Dosya içeriğinden, yargılama sırasında davacı ...’nın 24.03.2014 tarihinde öldüğü, geriye mirasçı olarak eşi ... ile çocukları ..., ..., ..., ... ve ...’ın kaldığı, mirasçılardan ...’nın davalı olduğu, ... hariç diğer mirasçıların davacı vekiline vekaletname vermek suretiyle davaya devam ettikleri anlaşılmıştır.
Bilindiği üzere dava, subjektif hakkına tecavüz edildiğini iddia eden kimsenin meşru hak ve menfaatlerinin korunması için mahkemeden hukuki koruma istemesidir. Mahkemeden hukuki koruma isteyen kimse de davacıdır.
Bunun yanında her gerçek kişi, yaşadığı sürece taraf ehliyetine sahiptir. Dava devam ederken taraflardan birinin ölmesi halinde, ölen kişinin taraf ehliyeti son bulur. Genel olarak mirasbırakanın alacakları, hakları ve malları mirasçıya geçer. Bu nedenle dava sırasında taraflardan birisi ölürse, istek şahsa bağlı bir hak değilse dava mirasçılar tarafından yürütülür.
Dava, devam ederken davacının ölmesi halinde mirasçıları arasında zorunlu dava arkadaşlığı bulunduğundan mirasçıların tümünün davayı birlikte yürütmeleri gerektiği HMK"nın 60. maddesi gereğidir.
HMK"nun 55.maddesine göre de, taraflardan birinin ölümü halinde, mirasçılar mirası kabul veya reddetmemişse, bu hususta kanunda belirlenen süreler geçinceye kadar dava ertelenir. Mirasçılardan bazısı duruşmaya gelmezse, gelen mirasçıya, gelmeyen mirasçıların olurlarının alınması ya da TMK"nın 640. maddesi uyarınca terekeye temsilci atanması için süre verilir. Temsilci atanırsa davaya temsilci huzuru ile davaya devam edilir.

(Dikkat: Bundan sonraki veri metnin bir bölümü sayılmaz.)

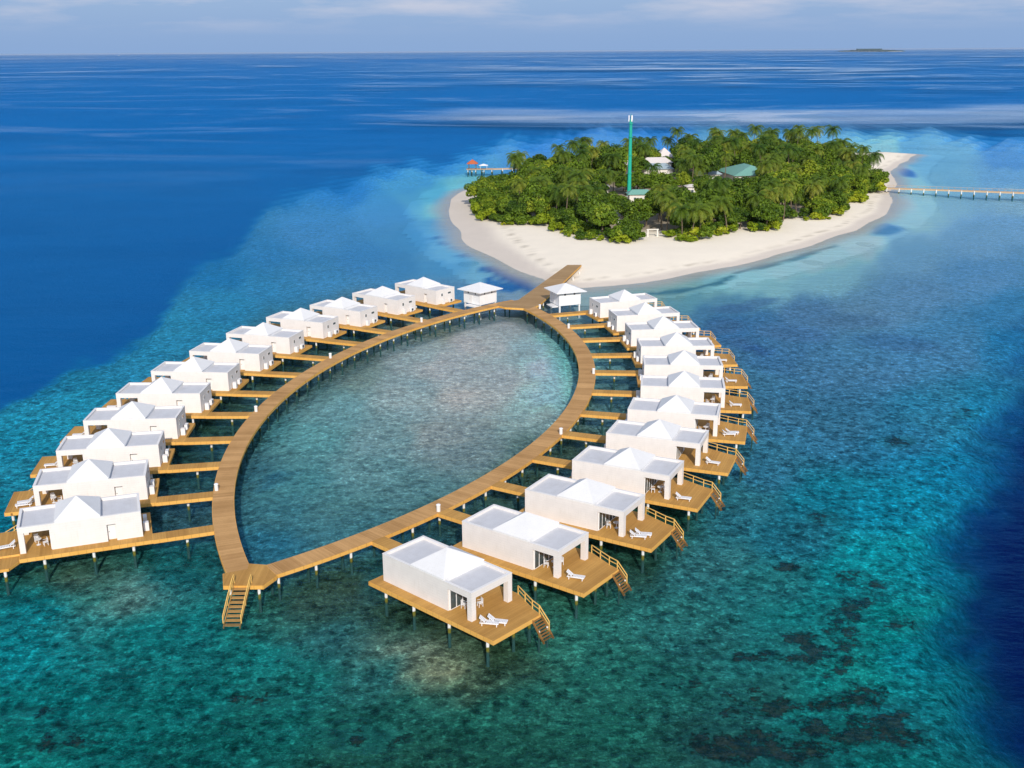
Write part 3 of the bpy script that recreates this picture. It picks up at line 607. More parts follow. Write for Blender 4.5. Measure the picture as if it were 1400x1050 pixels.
DECKS = {'R': [(-1.0, -4.2), (17.5, -4.2), (17.5, 2.75), (16.2, 3.1), (12.9, 4.5), (-1.0, 4.5)],
         'L': [(-1.0, -4.1), (17.1, -4.1), (17.1, 2.85), (13.4, 2.85), (13.4, 4.4), (-1.0, 4.4)]}
def make_villa(row):
    DECK = DECKS[row]
    t = empty('overwater_villa')
    # planked deck on its edge boards
    MB().slab(DECK, ZD-.10, ZD).build('deck', M['deck'], t)
    MB().ring(DECK, .05, .10, ZD-.46, ZD-.012).build('fascia', M['fascia'], t)
    b = MB()
    for x in (1.2, 5.6, 10.9, 16.3): b.beam((x, -4.0, ZD-.24), (x, 3.0 if x > 15 else 4.3, ZD-.24), .2, .24)
    b.build('bearer', M['tread'], t)
    for x in (1.2, 5.6, 10.9, 16.3):
        for y in (-3.75, 0, 3.9 if x < 12 else 2.4): pile(t, x, y)
    # jetty to the boardwalk
    J = [(-9.6, 2.55), (-1.05, 2.55), (-1.05, 4.45), (-9.6, 4.45)]
    j = MB().slab(J, ZD-.11, ZD-.012).build('jetty', M['deck'], t)
    MB().beam((-9.4, 4.49, ZD-.25), (-1.06, 4.49, ZD-.25), .06, .44).beam((-9.4, 2.51, ZD-.25), (-1.06, 2.51, ZD-.25), .06, .44).build('edge_board', M['fascia'], j)
    pile(t, -4.9, 3.5)
    # room
    wl = MB()
    wl.box(0, 2.9, -3, 3, ZD, 4.302).box(3.9, 10, -3, 3, ZD, 4.302).box(2.9, 3.9, -3, 2.45, ZD, 4.302).box(2.9, 3.9, 2.45, 3, ZD+2.1, 4.302)
    # porch lintels and parapet ring in the wall colour
    wl.box(0, 13.4, -3, -2.74, 4.30, 5.0).box(0, 13.4, 2.74, 3, 4.30, 5.0).box(0, .26, -2.74, 2.74, 4.30, 5.0).box(13.14, 13.4, -2.74, 2.74, 4.30, 5.0)
    wall = wl.build('wall', M['wall'], t)
    MB().ring([(0, -3), (13.4, -3), (13.4, 3), (0, 3)], .025, .285, 5.0, 5.045).build('coping', M['trim'], wall)
    rf = MB().box(.262, 13.138, -2.738, 2.738, 4.31, 4.72).build('flat_roof', M['roof'], t)
    py = MB()
    B = [(4.45, -2.99), (9.4, -2.99), (9.4, 2.99), (4.45, 2.99)]
    py.slab(B, 4.725, 5.20)
    A = (6.92, 0, 6.92); E = offset(B, .06)
    for i in range(4): py.poly([(*E[i], 5.203), (*E[(i+1) % 4], 5.203), A])
    py.poly([(*q, 5.202) for q in reversed(E)])
    py.build('pyramid_roof', M['pyramid'], t, fix=False)
    for s in (-1, 1):
        y0, y1 = (2.36, 2.995) if s > 0 else (-2.995, -2.36)
        MB().box(12.78, 13.395, y0, y1, ZD, 4.305).build('porch_column', M['wall'], t)
    # entry door in its recess
    d = MB().box(2.98, 3.82, 2.46, 2.50, ZD+.02, ZD+2.06).build('door', M['trim'], t)
    MB().box(3.66, 3.74, 2.502, 2.56, ZD+.98, ZD+1.06).build('handle', M['metal_dark'], d)
    # sliding doors to the porch
    g = MB().box(10.004, 10.05, -2.7, 2.7, ZD+.06, ZD+2.35).build('sliding_door', M['glass'], t)
    fr = MB()
    for y in (-2.72, -1.85, -.95, 0, .95, 1.85, 2.72): fr.box(10.0, 10.085, y-.05, y+.05, ZD, ZD+2.42)
    fr.box(10.002, 10.08, -2.67, 2.67, ZD+2.35, ZD+2.425).box(10.002, 10.08, -2.67, 2.67, ZD, ZD+.06)
    fr.box(10.05, 10.075, 1.95, 2.6, ZD+.1, ZD+2.3)
    fr.build('door_frame', M['frame'], g)
    # back windows
    for (y, z, hw, hh) in ((1.1, 4.05-.25, .24, .30), (-1.3, 3.95, .48, .20)):
        wf = MB().ring([(y-hw, z-hh), (y+hw, z-hh), (y+hw, z+hh), (y-hw, z+hh)], .06, 0.0, 0, .03)
        wf.v = [(-q[2]-.002, q[0], q[1]) for q in wf.v]
        wfo = wf.build('window', M['frame'], t)
        MB().box(-.016, -.002, y-hw, y+hw, z-hh, z+hh).build('pane', M['glass'], wfo)
    ac = MB().box(-.62, -.18, -1.75, -.75, ZD+.12, ZD+.86).box(-.56, -.24, -1.7, -1.6, ZD, ZD+.12).box(-.56, -.24, -.9, -.8, ZD, ZD+.12).build('air_conditioner', M['frame'], t)
    gr = MB()
    gr.tube([(-.624, -1.28, ZD+.49), (-.635, -1.28, ZD+.49)], [.29, .29], 14).build('fan_grille', M['metal_dark'], ac)
    MB().box(-.75, -.12, .9, 1.5, ZD, ZD+1.05).build('utility_cabinet', M['trim'], t)
    # stairs to the water beside the chamfered corner, with a timber rail
    st = MB(); n = 8
    if row == 'R':
        for k in range(n):
            x = 17.58+k*.18; z = ZD-.22-k*.25
            st.box(x, x+.19, 1.55, 2.9, z-.045, z)
        for y in (1.5, 2.95): st.beam((17.5, y, ZD-.14), (17.58+n*.18+.1, y, ZD-.22-n*.25), .07, .26)
        sto = st.build('stairs', M['tread'], t)
        for y in (1.6, 2.85): pile(sto, 18.35, y, .72, .10)
        path = [Vector((12.95, 4.42, ZD)), Vector((14.55, 3.74, ZD)), Vector((16.15, 3.06, ZD)), Vector((17.4, 2.72, ZD)), Vector((18.55, 2.92, ZD-1.45))]
    else:
        for k in range(n):
            x = 13.3+k*.4; z = ZD-.22-k*.25
            st.box(x, x+.38, -5.15, -4.2, z-.045, z)
        for y in (-5.2, -4.19): st.beam((12.9, y, ZD-.1), (13.3+n*.4+.1, y, ZD-.22-n*.25), .06, .26)
        sto = st.build('stairs', M['tread'], t)
        path = [Vector((12.3, -4.16, ZD)), Vector((12.9, -5.2, ZD)), Vector((14.6, -5.2, ZD-.9)), Vector((16.2, -5.2, ZD-1.75))]
    rl = MB()
    for k, q in enumerate(path): rl.beam(q-Vector((0, 0, .15)), q+Vector((0, 0, 1.0)), .09, .09)
    for h in (1.0, .55):
        for a, b_ in zip(path[:-1], path[1:]): rl.beam(a+Vector((0, 0, h)), b_+Vector((0, 0, h)), .10 if h > .9 else .07, .07)
    rl.build('handrail', M['rail'], t)
    return t

VL = {'R': [(-12.01, 107.9, -42.6), (-4.04, 116.32, -36.9), (3.07, 125.69, -31.2), (9.19, 135.8, -26.2), (14.3, 146.39, -21.0), (18.11, 156.91, -14.6), (21.09, 168.83, -7.6), (22.92, 180.99, -4.0), (23.49, 192.92, .96), (22.77, 205.0, 5.92), (20.81, 216.58, 11.32), (18.0, 228.25, 18.5)],
      'L': [(-44.86, 120.05, -160.0), (-47.62, 131.35, -165.6), (-49.28, 142.81, -170.3), (-49.88, 154.09, -176), (-49.38, 166.12, 179.03), (-47.64, 177.65, 174.6), (-44.67, 189.28, 169.6), (-41.23, 200.67, 163.99), (-36.51, 212.1, 157.6), (-29.95, 221.4, 150.6), (-23.04, 231.65, 144.0), (-15.04, 241.0, 139.2)]}
ORD = ['nearest', 'second', 'third', 'fourth', 'fifth', 'sixth', 'seventh', 'eighth', 'ninth', 'tenth', 'eleventh', 'farthest']
villas = {}
for side, word in (('R', 'right'), ('L', 'left')):
    master = make_villa(side); first = True
    for i, (x, y, a) in enumerate(VL[side]):
        o = master if first else copy_tree(master); first = False
        o.location = (x, y, 0); o.rotation_euler = (0, 0, R(a)); villas[side, i] = o
        if i == 0: lab = f'white water villa at the near end of the {word} row, beside the boardwalk tip'
        elif i == 11: lab = f'white water villa at the island end of the {word} row, beside the white hut'
        else: lab = f'white water villa with pyramid roof, {ORD[i]} from the near end of the {word} row'
        tag(o, lab, 'villa', f'white villas along the {word} boardwalk')
# corner landing at the first left villa
v0 = villas['L', 0]
O2 = [(13.47, 4.3), (14.5, 5.95), (17.2, 5.95), (17.2, 2.92), (13.47, 2.92)]
lf = MB().slab(O2, ZD-.33, ZD-.22).build('corner_landing', M['deck'], v0)
MB().ring(O2, .04, .08, ZD-.56, ZD-.24).build('edge_board', M['fascia'], lf)
pile(lf, 14.9, 5.75)

def in_frame(o, u, v, z):
    a = o.rotation_euler.z; return (o.location.x+u*math.cos(a)-v*math.sin(a), o.location.y+u*math.sin(a)+v*math.cos(a), z)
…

Hal böyle olunca, taraf teşkilinin sağlanması zorunlu bulunduğundan, mirasçılardan ...’nın davalı olduğu ve davaya onay vermediği gibi tapu kayıt maliki davalı ..."nın da terekeye 3. kişi konumunda olduğu gözetildiğinde 4721 sayılı TMK’nın 640. maddesi uyarınca muris ...’nın terekesine temsilci atatmak suretiyle tereke temsilcisi huzurunda davaya devam olunması gerekirken taraf teşkili sağlanmadan sonuca gidilmesi hatalıdır.

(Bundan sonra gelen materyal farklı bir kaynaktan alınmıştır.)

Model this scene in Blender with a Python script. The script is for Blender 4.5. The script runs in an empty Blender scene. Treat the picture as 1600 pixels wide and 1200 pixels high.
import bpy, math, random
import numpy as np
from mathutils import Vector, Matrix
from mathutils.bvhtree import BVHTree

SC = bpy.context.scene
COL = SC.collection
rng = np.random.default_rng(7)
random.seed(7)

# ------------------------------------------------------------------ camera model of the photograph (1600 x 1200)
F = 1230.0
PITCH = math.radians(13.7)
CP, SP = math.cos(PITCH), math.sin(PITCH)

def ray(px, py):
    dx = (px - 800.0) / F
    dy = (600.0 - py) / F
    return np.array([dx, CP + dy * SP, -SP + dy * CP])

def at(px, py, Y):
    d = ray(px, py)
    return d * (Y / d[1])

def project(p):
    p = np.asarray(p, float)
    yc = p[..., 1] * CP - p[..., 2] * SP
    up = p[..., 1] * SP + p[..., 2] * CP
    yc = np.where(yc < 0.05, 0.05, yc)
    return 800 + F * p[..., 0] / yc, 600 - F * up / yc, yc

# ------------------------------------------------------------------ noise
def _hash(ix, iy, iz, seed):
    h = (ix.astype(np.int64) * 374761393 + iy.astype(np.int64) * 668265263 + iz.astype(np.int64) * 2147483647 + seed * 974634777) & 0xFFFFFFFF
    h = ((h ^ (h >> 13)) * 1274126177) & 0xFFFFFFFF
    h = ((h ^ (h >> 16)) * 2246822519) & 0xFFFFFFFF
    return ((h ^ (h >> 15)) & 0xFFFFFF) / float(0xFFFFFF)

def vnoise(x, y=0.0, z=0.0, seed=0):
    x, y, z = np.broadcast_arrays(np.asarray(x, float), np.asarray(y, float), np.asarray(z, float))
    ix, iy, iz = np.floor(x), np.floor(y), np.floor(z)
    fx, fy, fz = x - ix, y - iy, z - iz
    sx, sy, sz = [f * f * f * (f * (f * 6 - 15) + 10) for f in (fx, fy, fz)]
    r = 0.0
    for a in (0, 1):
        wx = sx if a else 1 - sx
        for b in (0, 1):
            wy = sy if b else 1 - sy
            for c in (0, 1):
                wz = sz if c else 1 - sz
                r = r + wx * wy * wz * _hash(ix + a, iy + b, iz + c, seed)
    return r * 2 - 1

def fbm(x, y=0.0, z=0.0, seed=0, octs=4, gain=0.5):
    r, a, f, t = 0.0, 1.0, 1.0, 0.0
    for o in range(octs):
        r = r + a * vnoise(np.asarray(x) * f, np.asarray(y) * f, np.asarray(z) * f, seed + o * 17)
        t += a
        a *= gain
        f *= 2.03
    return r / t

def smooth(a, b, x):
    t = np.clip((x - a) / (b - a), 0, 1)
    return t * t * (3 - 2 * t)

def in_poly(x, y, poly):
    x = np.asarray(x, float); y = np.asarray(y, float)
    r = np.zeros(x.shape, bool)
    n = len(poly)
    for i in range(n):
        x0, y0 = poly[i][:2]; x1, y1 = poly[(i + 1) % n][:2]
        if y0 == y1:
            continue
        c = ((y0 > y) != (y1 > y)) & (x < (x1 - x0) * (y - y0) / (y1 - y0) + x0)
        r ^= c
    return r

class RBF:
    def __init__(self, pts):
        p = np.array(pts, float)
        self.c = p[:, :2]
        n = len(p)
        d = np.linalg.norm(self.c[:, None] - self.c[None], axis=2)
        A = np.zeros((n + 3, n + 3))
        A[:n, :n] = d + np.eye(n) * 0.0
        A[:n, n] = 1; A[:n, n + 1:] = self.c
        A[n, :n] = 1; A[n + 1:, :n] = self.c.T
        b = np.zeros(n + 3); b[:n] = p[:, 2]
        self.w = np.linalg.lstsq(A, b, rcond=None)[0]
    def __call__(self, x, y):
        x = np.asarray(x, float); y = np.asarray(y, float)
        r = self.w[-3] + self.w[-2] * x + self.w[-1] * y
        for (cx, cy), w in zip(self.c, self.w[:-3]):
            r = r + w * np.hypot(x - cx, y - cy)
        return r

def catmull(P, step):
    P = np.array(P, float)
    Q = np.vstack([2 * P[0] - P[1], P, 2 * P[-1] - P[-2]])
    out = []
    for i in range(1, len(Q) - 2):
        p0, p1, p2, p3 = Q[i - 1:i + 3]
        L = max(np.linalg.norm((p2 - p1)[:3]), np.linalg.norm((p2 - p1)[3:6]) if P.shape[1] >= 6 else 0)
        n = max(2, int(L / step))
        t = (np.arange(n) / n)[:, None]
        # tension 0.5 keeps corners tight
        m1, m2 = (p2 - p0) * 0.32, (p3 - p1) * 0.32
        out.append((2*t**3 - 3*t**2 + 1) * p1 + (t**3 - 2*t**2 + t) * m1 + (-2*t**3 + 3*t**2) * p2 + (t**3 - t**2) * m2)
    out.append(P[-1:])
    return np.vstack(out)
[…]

Davalıların yerinde bulunan temyiz itirazlarının kabulü ile, hükmün (6100 sayılı Yasanın geçici 3.maddesi yollaması ile) 1086 sayılı HUMK"un 428.maddesi gereğince BOZULMASINA, bozma nedenine göre sair hususların incelenmesine şimdilik yer olmadığına, alınan peşin harcın temyiz edene geri verilmesine, 04.12.2019 tarihinde oybirliğiyle karar verildi.